Many people don't realise that you cannot give away your money unless it is to a registered charity. Revenue levies a donations tax of 25 percent on any money over R25 000 you give away with the exception of a donation to your wife or husband.

In practice it's very difficult for Revenue to pick up small amounts of money but larger amounts will have to be accounted for, both in your name and in the name of the donee, the person who receives the donation.

Revenue allows you to donate R25 000 a year to your wife or husband without attracting donations tax. Your spouse can then donate R25 000 a year even if he or she is not a registered taxpayer.
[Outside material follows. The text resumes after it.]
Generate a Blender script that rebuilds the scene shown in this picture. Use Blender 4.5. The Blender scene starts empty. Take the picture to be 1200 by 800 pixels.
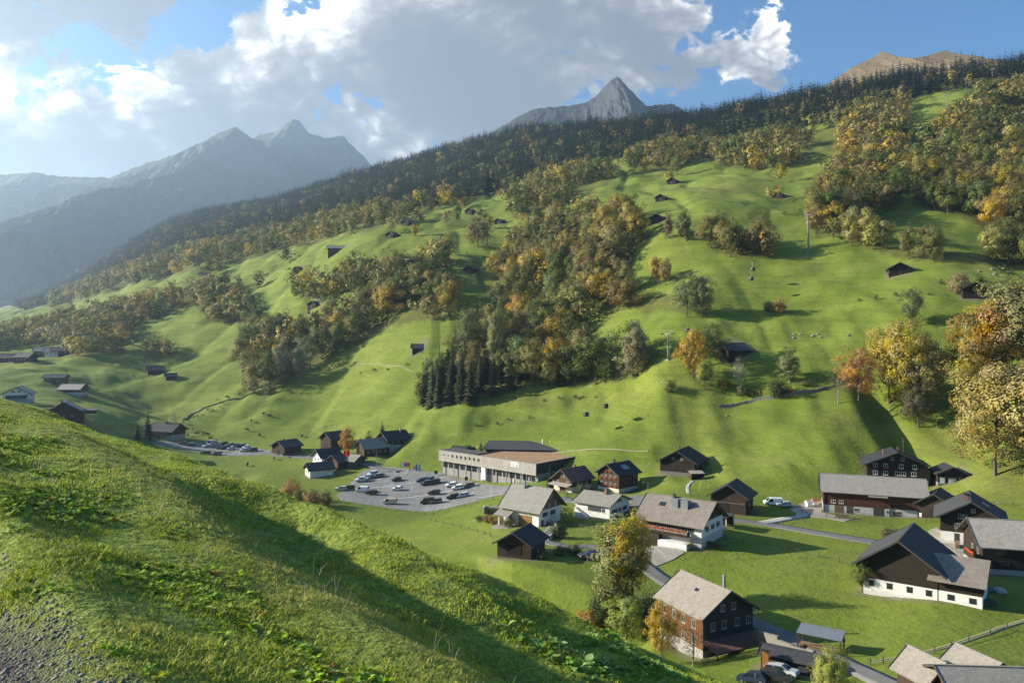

This is a neglected estate planning tool and can, if done annually, reduce your estate and the eventual estate duties substantially. Estate duty is payable on R1 million or more at 25 percent.

It is important to realise that this benefit has to be utilised in every tax year; it cannot be carried over into the next tax year.

But how come R100 000? Simple. You donate R25 000 to your husband or wife today and another R25 000 on Monday, the first day of the new tax year. That totals R100 000 assuming your husband or wife does the same.

This money can be invested in many ways. You could donate it to your children, or invest the money on their behalf into unit trusts or an endowment policy.

Most probably the best option is to create a family trust and donate this money on an annual basis to the trust.

If you are worried that you might be donating too much of your money and might need it in time, no need to worry.

The trust, being a discretionary one, can always lend you money. On your death, this loan has to be repaid by your estate to the trust, which reduces or limits the potential death duties on your estate.